やはり、自分の内側から湧き出てくる「楽しさ」とか「使命感」に「報酬」が与えられると、盛り上がるどころか逆効果。

その根底にあるのは、

「お金を目的とすると、永遠に満足することはない」

というもの。

このような実験を目にすると、「お金なんて…」となりそうなのですが、そう極端に考えない方がよいかもしれません。

▼大切なのは「価値観」に合わせた適正額

現実問題、「お金が全く必要ない」という状態で生き抜いていくことは、かなりのハードモード。
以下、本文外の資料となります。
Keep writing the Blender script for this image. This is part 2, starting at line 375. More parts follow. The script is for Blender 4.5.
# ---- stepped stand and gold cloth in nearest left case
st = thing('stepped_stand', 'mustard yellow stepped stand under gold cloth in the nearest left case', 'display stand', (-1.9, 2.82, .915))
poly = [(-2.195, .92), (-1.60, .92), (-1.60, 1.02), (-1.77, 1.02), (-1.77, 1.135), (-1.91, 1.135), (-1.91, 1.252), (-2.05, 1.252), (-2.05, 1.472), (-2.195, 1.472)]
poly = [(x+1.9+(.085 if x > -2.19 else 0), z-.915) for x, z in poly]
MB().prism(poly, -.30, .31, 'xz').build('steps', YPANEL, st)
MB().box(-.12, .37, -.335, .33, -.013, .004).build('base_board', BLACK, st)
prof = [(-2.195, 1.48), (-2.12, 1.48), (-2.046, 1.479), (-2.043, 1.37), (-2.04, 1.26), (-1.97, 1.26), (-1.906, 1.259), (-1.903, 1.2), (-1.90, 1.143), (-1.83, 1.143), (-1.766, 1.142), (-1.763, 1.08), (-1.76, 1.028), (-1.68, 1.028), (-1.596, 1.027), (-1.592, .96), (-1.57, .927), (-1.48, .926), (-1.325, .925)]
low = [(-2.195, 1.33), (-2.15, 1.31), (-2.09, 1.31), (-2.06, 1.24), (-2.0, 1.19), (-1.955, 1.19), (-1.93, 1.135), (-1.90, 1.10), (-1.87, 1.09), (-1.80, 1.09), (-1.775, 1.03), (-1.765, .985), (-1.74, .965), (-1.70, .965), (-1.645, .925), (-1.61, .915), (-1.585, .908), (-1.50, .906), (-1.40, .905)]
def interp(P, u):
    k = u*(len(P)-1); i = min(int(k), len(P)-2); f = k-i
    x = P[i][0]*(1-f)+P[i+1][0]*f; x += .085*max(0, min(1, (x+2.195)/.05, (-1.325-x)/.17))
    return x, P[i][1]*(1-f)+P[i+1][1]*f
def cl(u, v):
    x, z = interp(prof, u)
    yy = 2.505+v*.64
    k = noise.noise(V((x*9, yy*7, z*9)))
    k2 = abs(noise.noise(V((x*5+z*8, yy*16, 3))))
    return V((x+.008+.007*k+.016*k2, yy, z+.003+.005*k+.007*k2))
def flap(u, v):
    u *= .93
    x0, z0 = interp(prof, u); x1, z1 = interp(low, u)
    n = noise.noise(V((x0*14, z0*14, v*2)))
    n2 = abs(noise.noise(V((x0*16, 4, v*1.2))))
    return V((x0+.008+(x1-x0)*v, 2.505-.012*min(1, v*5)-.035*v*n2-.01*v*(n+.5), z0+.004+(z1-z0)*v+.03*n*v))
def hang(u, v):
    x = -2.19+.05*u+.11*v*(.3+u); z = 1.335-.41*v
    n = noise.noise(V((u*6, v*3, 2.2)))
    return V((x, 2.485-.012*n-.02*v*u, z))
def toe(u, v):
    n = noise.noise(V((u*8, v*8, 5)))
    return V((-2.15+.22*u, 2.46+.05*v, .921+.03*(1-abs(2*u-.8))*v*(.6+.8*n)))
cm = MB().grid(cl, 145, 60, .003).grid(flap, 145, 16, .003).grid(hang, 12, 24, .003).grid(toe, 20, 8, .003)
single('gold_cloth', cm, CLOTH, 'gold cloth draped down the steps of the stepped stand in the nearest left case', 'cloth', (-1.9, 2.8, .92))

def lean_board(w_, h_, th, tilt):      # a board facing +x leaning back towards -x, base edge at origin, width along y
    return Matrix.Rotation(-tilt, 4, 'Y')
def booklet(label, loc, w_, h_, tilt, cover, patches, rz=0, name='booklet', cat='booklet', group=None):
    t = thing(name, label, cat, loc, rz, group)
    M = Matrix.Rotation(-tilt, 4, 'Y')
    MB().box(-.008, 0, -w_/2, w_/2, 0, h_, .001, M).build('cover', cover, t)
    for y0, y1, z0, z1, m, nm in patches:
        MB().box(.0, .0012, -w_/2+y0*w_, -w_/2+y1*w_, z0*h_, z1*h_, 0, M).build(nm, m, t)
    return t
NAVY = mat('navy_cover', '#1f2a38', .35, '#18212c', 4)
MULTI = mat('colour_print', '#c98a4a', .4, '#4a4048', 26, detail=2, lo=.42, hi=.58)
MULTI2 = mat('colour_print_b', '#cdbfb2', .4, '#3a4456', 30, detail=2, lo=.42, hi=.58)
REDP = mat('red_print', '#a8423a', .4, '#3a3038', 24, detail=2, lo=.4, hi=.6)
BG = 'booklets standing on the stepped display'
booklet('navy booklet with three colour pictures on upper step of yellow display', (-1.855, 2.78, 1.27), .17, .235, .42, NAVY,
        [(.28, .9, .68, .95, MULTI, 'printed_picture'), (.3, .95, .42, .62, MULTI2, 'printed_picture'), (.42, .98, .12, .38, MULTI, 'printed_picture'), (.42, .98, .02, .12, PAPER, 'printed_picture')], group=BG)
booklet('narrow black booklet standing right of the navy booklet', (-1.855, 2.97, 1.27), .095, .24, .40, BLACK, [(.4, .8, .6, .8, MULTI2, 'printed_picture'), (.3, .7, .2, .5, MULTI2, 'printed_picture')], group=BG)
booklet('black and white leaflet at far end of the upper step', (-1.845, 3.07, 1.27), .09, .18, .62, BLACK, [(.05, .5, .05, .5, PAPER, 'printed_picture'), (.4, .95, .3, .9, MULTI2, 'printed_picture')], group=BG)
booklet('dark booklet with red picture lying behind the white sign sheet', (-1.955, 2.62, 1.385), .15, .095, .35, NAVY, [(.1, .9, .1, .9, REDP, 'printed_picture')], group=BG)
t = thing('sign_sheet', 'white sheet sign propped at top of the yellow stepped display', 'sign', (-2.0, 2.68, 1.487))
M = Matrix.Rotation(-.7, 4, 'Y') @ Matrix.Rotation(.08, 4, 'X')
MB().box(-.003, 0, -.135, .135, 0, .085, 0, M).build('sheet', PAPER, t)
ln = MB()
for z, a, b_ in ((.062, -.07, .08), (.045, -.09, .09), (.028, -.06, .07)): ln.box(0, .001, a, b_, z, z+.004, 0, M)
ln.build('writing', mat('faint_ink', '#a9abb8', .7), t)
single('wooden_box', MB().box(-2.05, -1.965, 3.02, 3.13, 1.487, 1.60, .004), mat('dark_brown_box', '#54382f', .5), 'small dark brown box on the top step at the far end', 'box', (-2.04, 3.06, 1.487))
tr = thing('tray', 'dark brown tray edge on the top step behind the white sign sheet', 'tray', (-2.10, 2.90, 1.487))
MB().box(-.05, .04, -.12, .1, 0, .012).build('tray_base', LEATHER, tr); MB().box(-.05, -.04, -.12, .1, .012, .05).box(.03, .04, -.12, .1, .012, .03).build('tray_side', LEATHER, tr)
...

しかし、お金ばかりを目的として行動していると、必要以上に消耗してしまうでしょう。

だからこそ、「自分にとっての適正額」を知ることが必要。

ここで大事なのは、「自分にとって」というところ。

「他者と比べて…」という視点で適正金額を出そうとすると、メンタルをもっていかれるので注意です。

「自分にとっての適正額」は、人と比較して算出されるものではありませんからね。

あくまでも、「自分の価値観」に従って生活をする中で、適正額を算出していきましょう。

その時に必要不可欠なのが「価値観リスト」。

この「価値観リスト」を判断基準としてお金を使用し、リストを日々更新していくことで見えてくるのが「幸せな自分」なのです。

▼まとめ

本記事では、「人間は油断するとついつい多くを求めてしまうよ」という内容をまとめました。

ぜひとも、「価値観リスト」を日々更新し、自分なりの幸せを見出してくださいね。